For those who doubt this strange confusion about greed, I refer you to
an old post of mine, talking about a comment critical of Phil Gramm. It reads in part:
At the same time Gramm, one of John McCain's top economic
advisors, was helping McCain write his economic program and response to
the housing industry mess, Gramm was also vice president and a paid
lobbyist for UBS. He was once again advocating further deregulation of
the financial industry for a company that has taken a huge hit in
subprime American mortgages.
Think about the logic there. UBS lost money thanks to the subprime crisis, so they would push for more deregulation? Does that even make sense. The argument seems to be that they would intentionally ask to lose more money because they are greedy. Can anyone make sense out of that?
The problem, of course, is that the left has repeated their watered down Marxist line for so long that "greed' has become a synonym for "evil" in their minds.

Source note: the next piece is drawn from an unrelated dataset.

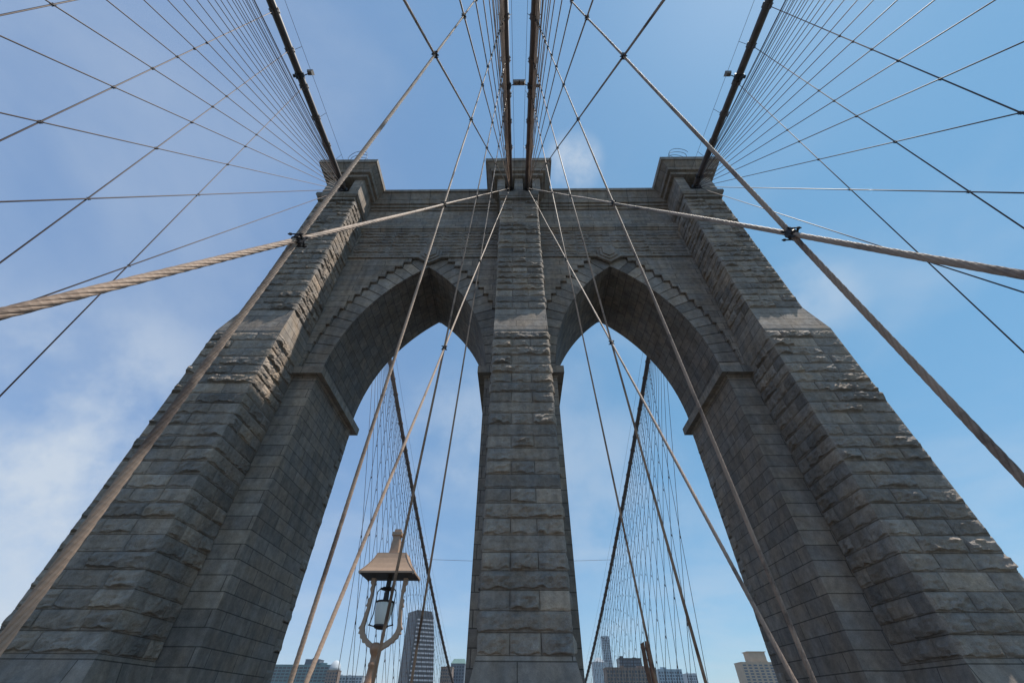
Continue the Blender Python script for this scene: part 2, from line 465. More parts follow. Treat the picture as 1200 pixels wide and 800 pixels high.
# voussoirs, proud of the wall, with stepped backs
for face in (0, 1):
    for sd in (1, -1):
        mb = MB()
        for inner in (True, False):
            nv = NV; wv = WV-.05
            for i in range(nv):
                a0 = AMAX*i/nv; a1 = AMAX*(i+1)/nv
                g = .03/RA
                p0 = arc(sd, inner, a0+g); p1 = arc(sd, inner, a1-g); pm = arc(sd, inner, (a0+a1)/2)
                q0 = arc(sd, inner, a0+g, RA+wv); q1 = arc(sd, inner, a1-g, RA+wv)
                cl = lambda c: (sd*(max(abs(c[0]), XAC+.02) if not inner else min(abs(c[0]), XAC-.02)), c[1])
                if i == nv-1: p1 = (sd*XAC+(sd*.01 if not inner else -sd*.01), ZA-.01)
                q0 = cl(q0); q1 = cl(q1)
                mb.t = min(1, max(0, random.gauss(.5, .2)))
                pr = random.uniform(.20, .235)
                pts = [p0, pm, p1, q1, (q0[0], q1[1]), q0]
                if i == nv-1: pts = [p0, pm, p1, (p1[0], q1[1]), q1, (q0[0], q1[1]), q0]
                # small inset soffit edge
                mb.cur = 0
                if face == 0: mb.prism(pts, YW+pr, YW+.3)
                else: mb.prism(pts, YR-.3, YR-pr)
                mb.cur = 1
                ex = .05/RA
                b0 = arc(sd, inner, a0, RA+.035); b1 = arc(sd, inner, a1, RA+.035)
                d0 = cl(arc(sd, inner, a0, RA+WV)); d1 = cl(arc(sd, inner, a1, RA+WV))
                if i == nv-1: b1 = (sd*XAC, ZA+.04)
                sg = 1 if (not inner) else -1
                bp_ = [b0, b1, d1, (d0[0], d1[1]), d0]
                if i == nv-1: bp_ = [b0, b1, (b1[0], d1[1]), (d0[0], d1[1]), d0]
                if face == 0: mb.prism(bp_, YW+.27, YW+.5)
                else: mb.prism(bp_, YR-.5, YR-.27)
        mb.build('voussoir_ring', [M['dressed'], M['joint']], tower)
        # keystone, nested chevrons
        mb = MB()
        for k, (hw, zb, zt, pr) in enumerate(((1.0, 29.6, 31.45, .16), (.76, 29.95, 31.6, .26), (.52, 30.3, 31.75, .36))):
            x = sd*XAC
            dz = hw*.75
            pts = [(x, zb-.35), (x+hw, zb-.35+dz), (x+hw, zt-.5), (x+hw*.7, zt-.3), (x-hw*.7, zt-.3), (x-hw, zt-.5), (x-hw, zb-.35+dz)]
            mb.t = .4+.08*k
            if face == 0: mb.prism(pts, YW-pr, YW+.06)
            else: mb.prism(pts, YR-.06, YR+pr)
        mb.build('keystone', M['dressed'], tower)
# narrow rock-faced courses between the string course and the upper moulding
for sd in (1, -1):
    mb = MB()
    for k in range(4):
        x0 = 2.0+k*3.35
        xa = min(sd*x0, sd*(x0+3.35))
        z = 30.42
        for j in range(8):
            ws = [3.35] if random.random() < .5 else [1.3, 2.05]; u = 0; hh = .51
            for ww in ws:
                mb.t = min(1, max(0, random.gauss(.42, .07)))
                patch(mb, (xa+u, YW-.02, z), (1, 0, 0), (0, -1, 0), ww, hh, random.choice([.04, .08, .12]), False, False)
                u += ww
            z += hh
    mb.build('rock_faced_band', M['rock'], tower)
# imposts
for sd in (1, -1):
    for x, dx in ((XA1, -1), (XA0, 1)):
        mb = MB()
        e = .46
        xa = x; xi_ = x+dx*e
        for (z0, z1, o0, o1) in ((ZS-.62, ZS-.5, .03, .1), (ZS-.5, ZS+.06, e, e)):
            # wraps front corner, reveal and back corner
            xs0 = sorted((sd*(xa-dx*1.6 if x == XA1 else xa-dx*.7), sd*(xa+dx*o0)))
            xs1 = sorted((sd*(xa-dx*1.6 if x == XA1 else xa-dx*.7), sd*(xa+dx*o1)))
            mb.frustum((xs0[0], xs0[1], YW-o0, YR+o0), z0, (xs1[0], xs1[1], YW-o1, YR+o1), z1)
        mb.build('impost', M['trim'], tower)
# rock-faced quoins at the far edge of the arch openings, and string courses / bands on the wall
mb = MB()
for sd in (1, -1):
    for x, dx in ((XA1, -1),):
        z = BASE+40; k = 0
        while z < ZS-.8:
            if k % 2 == 0 or random.random() < .35:
                w = .55 if k % 2 else .9
                mb.t = random.uniform(.3, .6)
                P = Vector((sd*x, YR-w+.02, z))
                mb = MB(); mb.t = random.uniform(.3, .6)
                patch(mb, P, (0, 1, 0), (sd*dx, 0, 0), w, CH-.03, .08, False, True)
                patch(mb, Vector((sd*x-.0, YR, z)), (sd*1, 0, 0), (0, 1, 0), .9, CH-.03, .09, True, False)
                mb.build('quoin', M['rock'], tower)
            z += CH; k += 1
for yy, s in ((YW, -1), (YR, 1)):
    for sd in (1, -1):
        mb = MB()
        xs = sorted((sd*2.0, sd*15.75))
        def band(z0, z1, pr, pr2=None):
            pr2 = pr if pr2 is None else pr2
            a = sorted((yy+s*pr, yy-s*.05)); b = sorted((yy+s*pr2, yy-s*.05))
            mb.frustum((xs[0], xs[1], a[0], a[1]), z0, (xs[0], xs[1], b[0], b[1]), z1)
        band(30.1, 30.36, .15)
        mb.build('string_course', M['trim'], tower)
        mb = MB()
        band(34.55, 34.8, .06, .2); band(34.8, 35.45, .26); band(35.45, 35.6, .26, .12)
        mb.build('moulding', M['trim'], tower)
mb = MB()
for yy, s in ((YW, -1), (YR, 1)):
    for sd in (1, -1):
        xs = sorted((sd*2.0, sd*15.75))
        band(38.6, 38.9, .12, .2); band(38.9, 39.3, .34); band(39.3, 39.75, .5, .62); band(39.75, 39.9, .62)
        band(39.9, 40.8, .66, .95); band(40.8, 41.26, 1.08)
mb.box(-15.75, 15.75, YW, YR, ZTOP, 41.2)
mb.box(-19.1, -15.8, YW+.1, YR-.1, ZTOP, 41.2); mb.box(15.8, 19.1, YW+.1, YR-.1, ZTOP, 41.2)
mb.build('wall_cornice', M['trim'], tower)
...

So when they paint their Snidely Whiplash-like villains twirling their mustaches and committing their evil deeds it is simply reflex to blame their acts on "greed". Or perhaps they really do so poorly understand economics, and even simple business, that they think that greed drives one to do stupid things like produce nothing to get rich, or foreclose on overpriced homes to make money.
I do not have the time or space to explain how greed, rightly understood, is a beneficial influence, and how trade has led to more peace than all the conferences and committees and other feel good groups on earth. Then again, why bother. What the left claims is the result fo greed is clearly not, so I don't think they really oppose greed at all. If they think losing money and acting against one's own financial interest is greed, then maybe they are opposing something completely different and using the wrong name for it.
Maybe they don't oppose greed at all. Maybe they simply have their definitions wrong.